#### [SET PROBLEM]
Reproduce the material that follows, please, but only from its first line to the line containing "COL = SC.collection", inclusive.

#### [DATASET CONTENT]
<<<<

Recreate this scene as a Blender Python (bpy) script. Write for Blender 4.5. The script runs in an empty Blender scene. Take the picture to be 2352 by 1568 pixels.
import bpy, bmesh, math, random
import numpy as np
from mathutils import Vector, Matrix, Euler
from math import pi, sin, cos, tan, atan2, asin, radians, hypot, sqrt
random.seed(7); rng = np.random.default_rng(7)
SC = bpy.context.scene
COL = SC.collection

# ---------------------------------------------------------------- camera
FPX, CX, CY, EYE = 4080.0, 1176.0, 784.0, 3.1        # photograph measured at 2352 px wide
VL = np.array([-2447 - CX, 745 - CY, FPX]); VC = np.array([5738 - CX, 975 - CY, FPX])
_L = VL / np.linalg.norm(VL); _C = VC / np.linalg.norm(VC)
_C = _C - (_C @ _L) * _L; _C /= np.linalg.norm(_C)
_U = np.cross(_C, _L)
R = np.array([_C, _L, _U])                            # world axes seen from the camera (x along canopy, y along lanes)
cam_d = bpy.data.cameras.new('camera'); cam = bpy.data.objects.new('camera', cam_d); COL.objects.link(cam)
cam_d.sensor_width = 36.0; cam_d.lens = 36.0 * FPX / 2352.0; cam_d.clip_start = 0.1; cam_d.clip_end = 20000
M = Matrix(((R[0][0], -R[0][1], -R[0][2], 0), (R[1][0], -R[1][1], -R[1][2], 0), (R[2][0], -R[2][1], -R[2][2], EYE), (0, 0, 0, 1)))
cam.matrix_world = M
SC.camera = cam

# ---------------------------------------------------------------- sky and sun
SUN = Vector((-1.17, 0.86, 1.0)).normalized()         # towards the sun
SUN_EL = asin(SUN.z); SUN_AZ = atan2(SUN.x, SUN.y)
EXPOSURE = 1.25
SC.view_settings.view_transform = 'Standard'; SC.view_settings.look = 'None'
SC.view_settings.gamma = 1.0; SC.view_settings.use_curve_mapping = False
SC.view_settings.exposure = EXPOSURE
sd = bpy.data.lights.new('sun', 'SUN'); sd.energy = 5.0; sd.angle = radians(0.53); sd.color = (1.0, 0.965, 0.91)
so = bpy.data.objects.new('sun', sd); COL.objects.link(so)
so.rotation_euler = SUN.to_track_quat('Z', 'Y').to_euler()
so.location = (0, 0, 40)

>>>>

#### [EXERCISE SOLUTION]
Recreate this scene as a Blender Python (bpy) script. Write for Blender 4.5. The script runs in an empty Blender scene. Take the picture to be 2352 by 1568 pixels.
import bpy, bmesh, math, random
import numpy as np
from mathutils import Vector, Matrix, Euler
from math import pi, sin, cos, tan, atan2, asin, radians, hypot, sqrt
random.seed(7); rng = np.random.default_rng(7)
SC = bpy.context.scene
COL = SC.collection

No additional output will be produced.